Conseil d'État, Juge des référés, 29 janvier 2024, 490790, Inédit au recueil Lebon

  • Asile·
  • Justice administrative·
  • Demande·
  • Police·
  • Juge des référés·
  • Outre-mer·
  • Étranger·
  • Immigration·
  • Tribunaux administratifs·
  • Département

Chronologie de l’affaire

Commentaire0

Augmentez la visibilité de votre blog juridique : vos commentaires d’arrêts peuvent très simplement apparaitre sur toutes les décisions concernées. 

Sur la décision

Référence :
CE, juge des réf., 29 janv. 2024, n° 490790
Juridiction : Conseil d'État
Numéro : 490790
Importance : Inédit au recueil Lebon
Type de recours : Plein contentieux
Décision précédente : Tribunal administratif de Paris, 7 janvier 2024, N° 2400276
Dispositif : Rejet
Date de dernière mise à jour : 1 février 2024
Identifiant Légifrance : CETATEXT000049066551
Identifiant européen : ECLI:FR:CEORD:2024:490790.20240129

Texte intégral

Vu la procédure suivante :

Mme A B, agissant en son nom propre et au nom de sa fille mineure, C B, a demandé au juge des référés du tribunal administratif de Paris, statuant sur le fondement de l’article L. 521-2 du code de justice administrative, d’enjoindre au préfet de police de Paris d’enregistrer la demande d’asile de sa fille mineure et de la munir d’une attestation de demandeur d’asile en procédure normale, dans un délai de deux jours, sous astreinte de 150 euros par jour de retard.

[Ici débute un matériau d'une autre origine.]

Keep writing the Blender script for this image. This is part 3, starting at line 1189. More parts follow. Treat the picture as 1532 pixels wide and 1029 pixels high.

Par une ordonnance n° 2400276 du 8 janvier 2024, la juge des référés du tribunal administratif de Paris a rejeté cette demande.

Par une requête, enregistrée le 9 janvier 2024 au secrétariat du contentieux du Conseil d’Etat, Mme B, agissant en son nom propre et au nom de sa fille mineure, demande au juge des référés du Conseil d’Etat, statuant sur le fondement de l’article L. 521-2 du code de justice administrative :

1°) d’annuler cette ordonnance ;

2°) d’enjoindre au préfet de police de Paris d’enregistrer la demande d’asile présentée au nom de sa fille mineure et de lui délivrer une attestation de demandeur d’asile en procédure normale, dans un délai de deux jours et sous astreinte de 150 euros par jour de retard ;

3°) de mettre à la charge de l’Etat la somme de 2 000 euros au titre de l’article L. 761-1 du code de justice administrative.

Elle soutient que :

— la condition d’urgence est satisfaite dès lors que, en premier lieu, le refus du préfet de police de lui délivrer une attestation de demandeur d’asile pour sa fille la prive de la possibilité de bénéficier des conditions matérielles d’accueil et de l’ensemble des droits qui y sont associés, en deuxième lieu, elle n’est pas tenue de retourner dans le Doubs où sa première demande d’asile avait été présentée puisque sa procédure « Dublin » est désormais terminée et qu’elle rapporte la preuve qu’elle réside à Paris et, en dernier lieu, la situation d’urgence dans laquelle elle se trouve ne lui est pas imputable dans la mesure où les services de la préfecture, qui peuvent procéder eux-mêmes à son changement d’adresse, ne peuvent refuser d’enregistrer sa demande d’asile en invoquant son inaction ;

— il est porté une atteinte grave et manifestement illégale à son droit de solliciter l’asile pour sa fille mineure, qui est née postérieurement à sa propre demande d’asile.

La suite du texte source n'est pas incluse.